Landschaft und Historie faszinieren Wilhelm Braun. „Beides gehört hier untrennbar zusammen“, sagt er. Apropos Natur: Nach seiner Ankunft in Weilheim findet Wilhelm Braun in der örtlichen Bergsteigergruppe ein paar Seelenverwandte. Gemeinsam gehen sie auf Klettertouren ­ – von der Alb ins Ötztal, in die Dolomiten und schließlich aufs geliebte Matterhorn. „Das war ein Lebenstraum“, erinnert Wilhelm Braun sich, „Der Mythos, der den Berg umgibt, die Besteigung ­– das war etwas Besonderes.“

 

Und dann ist da noch das Singen.

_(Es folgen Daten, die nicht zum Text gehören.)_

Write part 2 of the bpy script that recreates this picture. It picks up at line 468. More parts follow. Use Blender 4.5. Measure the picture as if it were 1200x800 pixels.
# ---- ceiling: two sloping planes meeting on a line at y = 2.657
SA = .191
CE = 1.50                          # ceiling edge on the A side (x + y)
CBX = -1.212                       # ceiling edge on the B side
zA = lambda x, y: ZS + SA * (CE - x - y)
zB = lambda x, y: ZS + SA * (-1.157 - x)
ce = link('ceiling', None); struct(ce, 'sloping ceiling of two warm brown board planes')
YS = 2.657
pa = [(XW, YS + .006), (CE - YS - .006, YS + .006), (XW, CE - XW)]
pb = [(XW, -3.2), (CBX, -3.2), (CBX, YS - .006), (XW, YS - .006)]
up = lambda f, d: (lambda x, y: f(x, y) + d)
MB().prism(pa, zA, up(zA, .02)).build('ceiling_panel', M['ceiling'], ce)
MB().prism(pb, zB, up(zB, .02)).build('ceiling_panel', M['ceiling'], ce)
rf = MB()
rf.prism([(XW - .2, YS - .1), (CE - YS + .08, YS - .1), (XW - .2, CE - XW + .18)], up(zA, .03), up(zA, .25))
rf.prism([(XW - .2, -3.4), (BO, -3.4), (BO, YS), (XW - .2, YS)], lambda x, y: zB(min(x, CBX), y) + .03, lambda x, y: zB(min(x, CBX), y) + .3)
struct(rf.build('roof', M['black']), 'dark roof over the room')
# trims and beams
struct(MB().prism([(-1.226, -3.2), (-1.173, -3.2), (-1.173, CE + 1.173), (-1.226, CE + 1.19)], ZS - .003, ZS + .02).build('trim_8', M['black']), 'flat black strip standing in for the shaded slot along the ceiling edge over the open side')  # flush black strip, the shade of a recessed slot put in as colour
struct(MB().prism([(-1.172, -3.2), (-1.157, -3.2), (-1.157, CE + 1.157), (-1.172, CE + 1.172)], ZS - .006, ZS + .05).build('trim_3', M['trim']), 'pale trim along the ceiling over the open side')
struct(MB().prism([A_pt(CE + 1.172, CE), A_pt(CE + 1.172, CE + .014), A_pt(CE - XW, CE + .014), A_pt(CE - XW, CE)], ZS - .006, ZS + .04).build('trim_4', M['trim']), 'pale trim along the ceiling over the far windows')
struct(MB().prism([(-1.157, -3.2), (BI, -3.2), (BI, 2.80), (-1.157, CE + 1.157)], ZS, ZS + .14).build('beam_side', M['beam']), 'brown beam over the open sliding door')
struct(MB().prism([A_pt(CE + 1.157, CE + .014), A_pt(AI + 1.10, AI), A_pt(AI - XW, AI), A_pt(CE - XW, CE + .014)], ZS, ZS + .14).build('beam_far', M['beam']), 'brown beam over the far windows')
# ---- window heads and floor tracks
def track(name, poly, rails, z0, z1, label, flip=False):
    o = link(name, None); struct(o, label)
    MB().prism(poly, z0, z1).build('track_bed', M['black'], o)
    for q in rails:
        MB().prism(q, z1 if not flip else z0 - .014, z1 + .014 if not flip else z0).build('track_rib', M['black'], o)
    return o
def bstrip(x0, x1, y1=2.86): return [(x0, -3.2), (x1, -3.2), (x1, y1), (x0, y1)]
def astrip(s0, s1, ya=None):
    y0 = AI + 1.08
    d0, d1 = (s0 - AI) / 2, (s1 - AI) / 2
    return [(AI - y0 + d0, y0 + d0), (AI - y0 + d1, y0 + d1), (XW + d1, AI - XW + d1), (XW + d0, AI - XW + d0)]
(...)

Seit 1954 ist er Sänger beim Männerchor Hepsisau. Vierzig Jahre lang ist er stellvertretender Präsident des Chorverbands Karl-Pfaff. 1969, als Weilheim 1200-jähriges Stadtjubiläum feiert, singt Wilhelm Braun im Männerchor, und jedes Jahr beim Städtlefest und beim Hepsisauer Dorffest ist er immer noch aktiv mit dabei. Auch die Leichtathletik begleitet ihn seit Jahrzehnten. Jahrelang war er beim TSV-Männersport aktiv. Bis heute legt er jährlich das Deutsche Sportabzeichen ab.

 

Geschichte wird geschrieben. Und Wilhelm Braun schreibt selbst. Ein Buch mit Gedichten hat er veröffentlicht, und eins über alte Sitten und Bräuche in der Region. „Ich liebe mein Hepsisau und ich liebe mein Weilheim“, sagt er. Kein Wunder also, dass er selbst zum Urlaubmachen selten wegfährt. Wozu auch? „Ich habe die Limburg hinter und das Freibad vor dem Haus“, erzählt er, „warum sollte ich da noch weg?“.